No final da década de 1980, alguns casos tangenciaram o Princípio da Intervenção Mínima no Supremo Tribunal Federal. No entanto, o RHC 66.869 julgado em dezembro de 1988, de Relatoria do Min. Aldir Passarinho, é o precedente apontado como o primeiro em que a Suprema Corte reconheceu a atipicidade material do fato com fundamento no princípio da insignificância.[20] Dezesseis anos mais tarde, vem a julgamento aquele que é considerado o verdadeiro marco da jurisprudência do STF na matéria. No precedente, pela primeira vez, são expostos, de forma analítica, os fundamentos e os quatro vetores que mais tarde seria matéria sedimentada para a aplicação do princípio da insignificância em matéria penal no Brasil.[21]

Apoiando-se neste precedente, foram assentadas algumas premissas alinhadas diretamente ao Princípio da Intervenção Mínima: a) a insignificância é fundada nos postulados da fragmentariedade e subsidiariedade; b) a insignificância exclui a tipicidade material do fato[22]; e, c) para o reconhecimento da insignificância, devem ser observados os quatro vetores que orientaram o HC 84.412[23], quais sejam: a) a mínima ofensividade da conduta do agente; b) a nenhuma periculosidade social da ação; c) o reduzidíssimo grau de reprovabilidade do comportamento;  e, d) a inexpressividade da lesão jurídica provocada. [24]

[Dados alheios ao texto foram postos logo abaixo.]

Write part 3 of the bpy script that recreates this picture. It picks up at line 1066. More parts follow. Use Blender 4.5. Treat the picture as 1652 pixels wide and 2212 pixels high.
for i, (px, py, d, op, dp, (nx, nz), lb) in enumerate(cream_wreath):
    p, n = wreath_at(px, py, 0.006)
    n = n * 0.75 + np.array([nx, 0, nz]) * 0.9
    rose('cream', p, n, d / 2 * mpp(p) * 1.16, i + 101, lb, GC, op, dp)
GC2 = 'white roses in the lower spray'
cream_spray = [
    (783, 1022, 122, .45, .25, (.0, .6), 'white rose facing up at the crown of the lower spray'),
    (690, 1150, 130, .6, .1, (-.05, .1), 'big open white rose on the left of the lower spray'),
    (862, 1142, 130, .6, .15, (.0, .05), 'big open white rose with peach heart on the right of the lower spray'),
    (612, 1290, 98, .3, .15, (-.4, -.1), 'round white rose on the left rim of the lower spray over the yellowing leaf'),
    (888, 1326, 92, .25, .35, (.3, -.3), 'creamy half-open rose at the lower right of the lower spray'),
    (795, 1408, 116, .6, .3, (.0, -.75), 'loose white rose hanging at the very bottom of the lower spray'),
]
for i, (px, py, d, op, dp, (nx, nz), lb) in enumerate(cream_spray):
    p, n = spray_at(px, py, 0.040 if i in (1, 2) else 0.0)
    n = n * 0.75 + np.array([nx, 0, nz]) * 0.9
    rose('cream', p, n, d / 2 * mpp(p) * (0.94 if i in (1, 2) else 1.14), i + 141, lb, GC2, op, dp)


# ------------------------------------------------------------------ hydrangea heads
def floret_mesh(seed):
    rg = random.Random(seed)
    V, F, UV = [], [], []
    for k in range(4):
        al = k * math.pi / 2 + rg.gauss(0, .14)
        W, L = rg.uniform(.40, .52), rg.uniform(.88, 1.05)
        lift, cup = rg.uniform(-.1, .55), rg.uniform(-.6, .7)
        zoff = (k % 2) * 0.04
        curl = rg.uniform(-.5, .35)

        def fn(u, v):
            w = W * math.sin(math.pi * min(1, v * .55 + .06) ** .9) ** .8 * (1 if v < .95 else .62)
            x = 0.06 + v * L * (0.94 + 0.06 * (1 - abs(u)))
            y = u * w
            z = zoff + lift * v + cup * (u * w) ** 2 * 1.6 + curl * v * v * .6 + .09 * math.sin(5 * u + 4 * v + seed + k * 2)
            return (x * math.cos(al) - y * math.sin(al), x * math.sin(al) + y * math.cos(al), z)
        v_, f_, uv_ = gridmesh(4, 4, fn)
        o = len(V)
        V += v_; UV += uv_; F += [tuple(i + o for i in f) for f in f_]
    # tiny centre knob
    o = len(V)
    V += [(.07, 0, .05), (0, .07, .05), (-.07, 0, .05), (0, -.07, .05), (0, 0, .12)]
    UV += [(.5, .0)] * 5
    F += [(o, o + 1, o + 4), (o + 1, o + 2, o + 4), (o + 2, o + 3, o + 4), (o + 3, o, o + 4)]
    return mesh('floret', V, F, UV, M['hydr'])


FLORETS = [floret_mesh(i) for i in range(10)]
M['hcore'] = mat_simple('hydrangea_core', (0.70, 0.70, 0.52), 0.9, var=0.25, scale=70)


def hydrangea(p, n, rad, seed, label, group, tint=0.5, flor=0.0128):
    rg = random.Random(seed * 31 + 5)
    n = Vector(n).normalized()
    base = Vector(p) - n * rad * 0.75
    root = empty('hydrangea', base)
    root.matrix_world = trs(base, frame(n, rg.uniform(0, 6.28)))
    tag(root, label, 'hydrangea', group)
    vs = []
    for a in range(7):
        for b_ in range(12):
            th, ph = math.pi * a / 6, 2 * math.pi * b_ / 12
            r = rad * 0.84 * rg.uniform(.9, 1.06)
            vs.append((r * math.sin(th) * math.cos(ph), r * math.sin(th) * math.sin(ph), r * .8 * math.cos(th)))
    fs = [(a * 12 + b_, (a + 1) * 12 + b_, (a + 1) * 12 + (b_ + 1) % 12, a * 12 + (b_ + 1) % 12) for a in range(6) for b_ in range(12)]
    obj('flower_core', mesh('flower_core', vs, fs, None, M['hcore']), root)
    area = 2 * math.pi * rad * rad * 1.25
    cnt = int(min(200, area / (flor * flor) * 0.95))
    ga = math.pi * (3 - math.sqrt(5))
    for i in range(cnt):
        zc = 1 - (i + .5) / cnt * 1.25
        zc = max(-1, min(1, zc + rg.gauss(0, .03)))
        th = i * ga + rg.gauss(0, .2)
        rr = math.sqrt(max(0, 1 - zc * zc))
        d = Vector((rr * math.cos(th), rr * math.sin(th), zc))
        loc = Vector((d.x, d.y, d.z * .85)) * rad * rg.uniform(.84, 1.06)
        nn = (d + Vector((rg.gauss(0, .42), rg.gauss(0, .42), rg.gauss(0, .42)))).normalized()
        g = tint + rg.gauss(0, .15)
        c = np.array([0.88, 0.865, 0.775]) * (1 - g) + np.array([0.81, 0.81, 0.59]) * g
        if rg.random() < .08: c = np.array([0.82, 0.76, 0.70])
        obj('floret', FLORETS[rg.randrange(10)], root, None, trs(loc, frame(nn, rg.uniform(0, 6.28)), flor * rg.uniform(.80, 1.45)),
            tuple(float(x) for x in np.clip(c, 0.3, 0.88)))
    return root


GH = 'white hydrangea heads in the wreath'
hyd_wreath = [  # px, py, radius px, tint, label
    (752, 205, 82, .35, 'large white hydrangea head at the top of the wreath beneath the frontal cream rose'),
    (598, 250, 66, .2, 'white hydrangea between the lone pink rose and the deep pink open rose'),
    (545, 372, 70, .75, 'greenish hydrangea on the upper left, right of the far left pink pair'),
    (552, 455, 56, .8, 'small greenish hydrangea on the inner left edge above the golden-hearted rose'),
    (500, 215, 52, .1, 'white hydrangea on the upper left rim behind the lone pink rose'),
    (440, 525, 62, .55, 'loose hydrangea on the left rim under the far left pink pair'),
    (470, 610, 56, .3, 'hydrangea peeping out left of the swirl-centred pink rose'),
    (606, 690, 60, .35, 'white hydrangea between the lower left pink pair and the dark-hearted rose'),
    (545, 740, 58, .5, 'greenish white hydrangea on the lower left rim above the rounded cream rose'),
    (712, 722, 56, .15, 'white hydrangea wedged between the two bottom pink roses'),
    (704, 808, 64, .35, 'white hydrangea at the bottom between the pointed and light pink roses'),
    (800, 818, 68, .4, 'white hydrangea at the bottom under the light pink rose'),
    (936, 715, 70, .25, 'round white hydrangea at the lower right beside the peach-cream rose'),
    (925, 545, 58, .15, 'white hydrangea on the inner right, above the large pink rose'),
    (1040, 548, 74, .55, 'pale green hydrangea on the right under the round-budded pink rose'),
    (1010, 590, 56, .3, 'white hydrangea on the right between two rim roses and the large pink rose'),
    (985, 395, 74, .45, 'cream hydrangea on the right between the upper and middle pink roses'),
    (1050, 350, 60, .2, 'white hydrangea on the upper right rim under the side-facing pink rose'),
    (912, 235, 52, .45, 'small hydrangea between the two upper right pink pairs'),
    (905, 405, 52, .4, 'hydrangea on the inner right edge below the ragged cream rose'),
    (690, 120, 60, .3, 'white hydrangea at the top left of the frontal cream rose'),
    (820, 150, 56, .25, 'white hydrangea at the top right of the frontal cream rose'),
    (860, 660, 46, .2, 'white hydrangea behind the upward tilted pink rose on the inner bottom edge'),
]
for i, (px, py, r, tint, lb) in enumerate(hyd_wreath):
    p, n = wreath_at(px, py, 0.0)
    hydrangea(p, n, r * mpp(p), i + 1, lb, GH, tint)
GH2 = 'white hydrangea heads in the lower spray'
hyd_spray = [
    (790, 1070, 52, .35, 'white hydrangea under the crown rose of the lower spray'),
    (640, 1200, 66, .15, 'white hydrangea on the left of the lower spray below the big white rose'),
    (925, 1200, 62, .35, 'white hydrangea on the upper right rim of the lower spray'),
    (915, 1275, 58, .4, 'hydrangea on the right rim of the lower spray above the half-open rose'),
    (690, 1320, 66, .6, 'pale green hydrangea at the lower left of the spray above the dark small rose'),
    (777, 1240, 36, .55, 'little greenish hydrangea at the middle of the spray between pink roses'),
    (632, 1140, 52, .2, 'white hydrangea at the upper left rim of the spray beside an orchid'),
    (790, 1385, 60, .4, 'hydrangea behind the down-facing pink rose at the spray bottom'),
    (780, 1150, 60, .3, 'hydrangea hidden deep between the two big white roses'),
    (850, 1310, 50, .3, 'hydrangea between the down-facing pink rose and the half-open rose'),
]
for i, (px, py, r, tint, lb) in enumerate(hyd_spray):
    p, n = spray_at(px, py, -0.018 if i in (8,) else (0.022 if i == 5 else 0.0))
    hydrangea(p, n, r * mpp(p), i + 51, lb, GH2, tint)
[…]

Ao que parece, então, o Tribunal não conceberia, doravante, a existência de uma conduta típica que não afetasse o bem jurídico tutelado pela norma. Seria, essa lesão, indispensável, portanto, para configurar a tipicidade penal, adequando a jurisprudência àquilo que a doutrina já vinha sustentando a tempos: “o bem jurídico desempenha um papel central na teoria do tipo, dando o verdadeiro sentido teleológico (de telas, “fim”) à lei penal. Sem o bem jurídico, não há um "para quê?" do tipo e, portanto, não há possibilidade alguma de interpretação teleológica da lei penal (...)"[25].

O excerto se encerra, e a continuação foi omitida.